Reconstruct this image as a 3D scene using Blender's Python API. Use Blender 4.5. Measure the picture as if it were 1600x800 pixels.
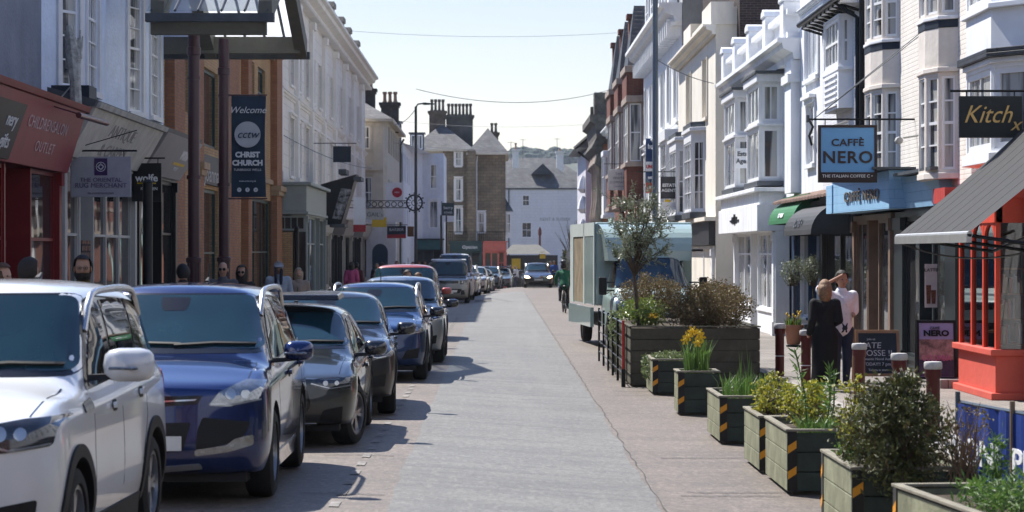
import bpy, bmesh, math, random
from mathutils import Vector, Matrix
from mathutils.bvhtree import BVHTree
R = math.radians
random.seed(7)
SC = bpy.context.scene
COL = SC.collection
TMP = bpy.data.scenes.new('tmp')      # scratch scene in which modifiers and text are evaluated
def ev_mesh(o):
    vl = TMP.view_layers[0]; vl.update(); dg = vl.depsgraph
    return bpy.data.meshes.new_from_object(o.evaluated_get(dg))
for o in list(bpy.data.objects): bpy.data.objects.remove(o)

# ---------------------------------------------------------------- camera
F, VX, HY, CZ = 3778.0, 773.0, 395.0, 2.18
cam_d = bpy.data.cameras.new('camera'); cam = bpy.data.objects.new('camera', cam_d); COL.objects.link(cam)
cam.location = (0, 0, CZ); cam.rotation_euler = (R(90), 0, 0)
cam_d.sensor_width = 36; cam_d.lens = F/1600*36
cam_d.shift_x = (800-VX)/1600; cam_d.shift_y = (HY-400)/1600
cam_d.clip_start = .5; cam_d.clip_end = 6000
cam_d.dof.use_dof = True; cam_d.dof.focus_distance = 36; cam_d.dof.aperture_fstop = 5.0
SC.camera = cam
# ---------------------------------------------------------------- sky and sun
SUN = Vector((-.5, .6, 1.0)).normalized()
EL = math.asin(SUN.z); AZ = math.atan2(SUN.x, SUN.y)
wd = bpy.data.worlds.new('World'); SC.world = wd; wd.use_nodes = True
nt = wd.node_tree; bg = nt.nodes['Background']
sky = nt.nodes.new('ShaderNodeTexSky'); sky.sky_type = 'NISHITA'; sky.sun_disc = False
sky.sun_elevation = EL; sky.sun_rotation = AZ; sky.air_density = 1.0; sky.dust_density = .15; sky.ozone_density = 1.5
tn = nt.nodes.new('ShaderNodeMix'); tn.data_type = 'RGBA'; tn.blend_type = 'MULTIPLY'; tn.inputs[0].default_value = 1; tn.inputs[7].default_value = (.9,.865,.98,1)
# clear air: paler near the horizon, deeper overhead
tc_ = nt.nodes.new('ShaderNodeTexCoord'); sx_ = nt.nodes.new('ShaderNodeSeparateXYZ'); nt.links.new(tc_.outputs['Generated'], sx_.inputs[0])
mr_ = nt.nodes.new('ShaderNodeMapRange'); mr_.inputs[1].default_value = .1; mr_.inputs[2].default_value = .5; nt.links.new(sx_.outputs[2], mr_.inputs[0])
tl_ = nt.nodes.new('ShaderNodeMix'); tl_.data_type = 'RGBA'; tl_.inputs[6].default_value = (.86,.735,.73,1); tl_.inputs[7].default_value = (.9,.94,1.12,1)
nt.links.new(mr_.outputs[0], tl_.inputs[0]); nt.links.new(tl_.outputs[2], tn.inputs[7]); nt.links.new(sky.outputs[0], tn.inputs[6]); nt.links.new(tn.outputs[2], bg.inputs[0]); bg.inputs[1].default_value = .095
sd = bpy.data.lights.new('sun', 'SUN'); sd.energy = 5.0; sd.angle = R(.53); sd.color = (1, .96, .9)
so = bpy.data.objects.new('sun', sd); COL.objects.link(so)
so.rotation_euler = (-SUN).to_track_quat('-Z', 'Y').to_euler(); so.location = (-30, 60, 60)
SC.view_settings.view_transform = 'Standard'; SC.view_settings.look = 'None'
SC.view_settings.exposure = .88; SC.view_settings.gamma = 1
SC.render.engine = 'CYCLES'
SC.cycles.max_bounces = 6; SC.cycles.diffuse_bounces = 4; SC.cycles.glossy_bounces = 3
SC.cycles.transmission_bounces = 4; SC.cycles.volume_bounces = 0; SC.cycles.caustics_reflective = False
SC.cycles.caustics_refractive = False; SC.cycles.sample_clamp_indirect = 4

# photo pixel <-> world relations used for measuring
def Ypx(px, X): return F*X/(px-VX)
def Xpx(px, Y): return (px-VX)*Y/F
def Zpx(py, Y): return CZ+(HY-py)*Y/F
def gz(y):
    if y < 150: return 0.0
    if y < 260: return -.0032*(y-150)**1.45 if y < 200 else -.0032*50**1.45 - (y-200)*.02
    return -.0032*50**1.45-1.2

def zl(y): return max(.26-.00344*y, -.25)
def gxy(x, y):
    w = min(1, max(0, (2-x)/3.5)); w = w*w*(3-2*w)
    return gz(y)+w*zl(y)

# ---------------------------------------------------------------- mesh building
class MB:
    def __init__(s): s.v = []; s.f = []; s.m = []
    def add(s, vs, fs, mi=0):
        b = len(s.v); s.v += [tuple(q) for q in vs]; s.f += [tuple(b+i for i in f) for f in fs]; s.m += [mi]*len(fs); return s
    def box(s, x0, x1, y0, y1, z0, z1, mi=0):
        return s.hexa([(x0,y0,z0),(x1,y0,z0),(x1,y1,z0),(x0,y1,z0),(x0,y0,z1),(x1,y0,z1),(x1,y1,z1),(x0,y1,z1)], mi)
    def hexa(s, c, mi=0):
        return s.add(c, [(0,3,2,1),(4,5,6,7),(0,1,5,4),(1,2,6,5),(2,3,7,6),(3,0,4,7)], mi)
    def fb(s, fr, a0, a1, z0, z1, d0, d1, mi=0):
        return s.hexa([fr(a0,d0,z0),fr(a1,d0,z0),fr(a1,d1,z0),fr(a0,d1,z0),fr(a0,d0,z1),fr(a1,d0,z1),fr(a1,d1,z1),fr(a0,d1,z1)], mi)
    def quad(s, a, b, c, d, mi=0): return s.add([a,b,c,d], [(0,1,2,3)], mi)
    def prism(s, fr, poly, d0, d1, mi=0):      # poly of (a,z) in a frame, extruded in depth
        n = len(poly)
        vs = [fr(a,d0,z) for a,z in poly]+[fr(a,d1,z) for a,z in poly]
        fs = [tuple(range(n)), tuple(range(2*n-1,n-1,-1))]+[(i,(i+1)%n,n+(i+1)%n,n+i) for i in range(n)]
        return s.add(vs, fs, mi)
    def plan(s, poly, z0, z1, mi=0):           # poly of (x,y), vertical extrusion
        n = len(poly)
        vs = [(x,y,z0) for x,y in poly]+[(x,y,z1) for x,y in poly]
        fs = [tuple(range(n-1,-1,-1)), tuple(range(n,2*n))]+[(i,(i+1)%n,n+(i+1)%n,n+i) for i in range(n)]
        return s.add(vs, fs, mi)
    def tube(s, pts, r, n=8, mi=0, cap=True):
        pts = [Vector(p) for p in pts]; rs = r if isinstance(r, (list, tuple)) else [r]*len(pts)
        b = len(s.v); up = None
        for i, p in enumerate(pts):
            t = (pts[min(i+1,len(pts)-1)]-pts[max(i-1,0)]).normalized()
            if up is None: up = Vector((0,0,1)) if abs(t.z) < .9 else Vector((1,0,0))
            u = t.cross(up).normalized(); w = u.cross(t).normalized(); up = w
            for k in range(n):
                a = 2*math.pi*k/n; s.v.append(tuple(p+u*math.cos(a)*rs[i]+w*math.sin(a)*rs[i]))
        for i in range(len(pts)-1):
            for k in range(n):
                s.f.append((b+i*n+k, b+i*n+(k+1)%n, b+(i+1)*n+(k+1)%n, b+(i+1)*n+k)); s.m.append(mi)
        if cap:
            s.f.append(tuple(b+k for k in range(n-1,-1,-1))); s.m.append(mi)
            e = b+(len(pts)-1)*n; s.f.append(tuple(e+k for k in range(n))); s.m.append(mi)
        return s
    def lathe(s, prof, c=(0,0,0), n=16, axis='z', mi=0, closed=False):
        b = len(s.v); c = Vector(c)
        for r_, h in prof:
            for k in range(n):
                a = 2*math.pi*k/n; x, y = r_*math.cos(a), r_*math.sin(a)
                q = (x,y,h) if axis == 'z' else ((h,x,y) if axis == 'x' else (x,h,y))
                s.v.append(tuple(c+Vector(q)))
        m = len(prof)
        for i in range(m if closed else m-1):
            j = (i+1) % m
            for k in range(n):
                s.f.append((b+i*n+k, b+i*n+(k+1)%n, b+j*n+(k+1)%n, b+j*n+k)); s.m.append(mi)
        if not closed:
            s.f.append(tuple(b+k for k in range(n-1,-1,-1))); s.m.append(mi)
            s.f.append(tuple(b+(m-1)*n+k for k in range(n))); s.m.append(mi)
        return s
    def ball(s, c, r, n=10, m=7, mi=0):
        rx, ry, rz = r if isinstance(r, (list, tuple)) else (r,r,r)
        b = len(s.v)
        for i in range(1, m):
            t = math.pi*i/m
            for k in range(n):
                a = 2*math.pi*k/n; s.v.append((c[0]+rx*math.sin(t)*math.cos(a), c[1]+ry*math.sin(t)*math.sin(a), c[2]+rz*math.cos(t)))
        for i in range(m-2):
            for k in range(n):
                s.f.append((b+i*n+k, b+(i+1)*n+k, b+(i+1)*n+(k+1)%n, b+i*n+(k+1)%n)); s.m.append(mi)
        tp = len(s.v); s.v.append((c[0],c[1],c[2]+rz)); bt = len(s.v); s.v.append((c[0],c[1],c[2]-rz))
        for k in range(n):
            s.f.append((tp, b+k, b+(k+1)%n)); s.m.append(mi)
            s.f.append((bt, b+(m-2)*n+(k+1)%n, b+(m-2)*n+k)); s.m.append(mi)
        return s

WL = {}
def link_mesh(name, me, parent=None, smooth=False, bev=0, sharp=40):
    vs = me.vertices
    n = len(vs)
    co = [0.0]*(3*n); vs.foreach_get('co', co)
    if n:
        xs, ys, zs = co[0::3], co[1::3], co[2::3]
        c = Vector(((min(xs)+max(xs))/2, (min(ys)+max(ys))/2, min(zs) if parent is None else (min(zs)+max(zs))/2))
    else: c = Vector((0,0,0))
    me.transform(Matrix.Translation(-c))
    o = bpy.data.objects.new(name, me); COL.objects.link(o)
    if parent is not None:
        o.parent = parent; o.location = c-WL[parent.name]
    else: o.location = c
    WL[o.name] = c
    if smooth:
        me.polygons.foreach_set('use_smooth', [True]*len(me.polygons))
        if sharp < 180:
            try: me.set_sharp_from_angle(angle=R(sharp))
            except Exception: pass
    if bev:
        b = o.modifiers.new('bevel', 'BEVEL'); b.width = bev; b.segments = 2; b.limit_method = 'ANGLE'; b.angle_limit = R(35)
    return o
def obj(name, mb, mat, parent=None, smooth=False, bev=0, fix=True, sharp=40):
    me = bpy.data.meshes.new(name); me.from_pydata(mb.v, [], mb.f)
    mats = mat if isinstance(mat, (list, tuple)) else [mat]
    for m in mats: me.materials.append(m)
    if len(mats) > 1: me.polygons.foreach_set('material_index', mb.m)
    if fix:
        bm = bmesh.new(); bm.from_mesh(me); bmesh.ops.recalc_face_normals(bm, faces=bm.faces); bm.to_mesh(me); bm.free()
    me.validate()
    return link_mesh(name, me, parent, smooth, bev, sharp)
def tag(o, label=None, cat=None, group=None, kind=None):
    if label: o['label'] = label
    if cat: o['category'] = cat
    if group: o['group'] = group
    if kind: o['kind'] = kind
    return o
def thing(name, label, cat, loc=(0,0,0), group=None):
    o = bpy.data.objects.new(name, None); COL.objects.link(o); o.location = loc; o.empty_display_size = .3
    WL[o.name] = Vector(loc); return tag(o, label, cat, group)
def struct(o): o['kind'] = 'structure'; return o
def copy_tree(o, parent=None):
    c = o.copy(); COL.objects.link(c)
    c.parent = parent
    WL[c.name] = WL.get(o.name, Vector((0,0,0)))
    for ch in list(o.children): copy_tree(ch, c)
    return c
def walk(o):
    yield o
    for ch in o.children: yield from walk(ch)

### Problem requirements
Write out, word for word, the lines from the start of the data through the one holding "for o in list(bpy.data.objects): bpy.data.objects.remove(o)". Omit pictures.

### Complete answer
Reconstruct this image as a 3D scene using Blender's Python API. Use Blender 4.5. Measure the picture as if it were 1600x800 pixels.
import bpy, bmesh, math, random
from mathutils import Vector, Matrix
from mathutils.bvhtree import BVHTree
R = math.radians
random.seed(7)
SC = bpy.context.scene
COL = SC.collection
TMP = bpy.data.scenes.new('tmp')      # scratch scene in which modifiers and text are evaluated
def ev_mesh(o):
    vl = TMP.view_layers[0]; vl.update(); dg = vl.depsgraph
    return bpy.data.meshes.new_from_object(o.evaluated_get(dg))
for o in list(bpy.data.objects): bpy.data.objects.remove(o)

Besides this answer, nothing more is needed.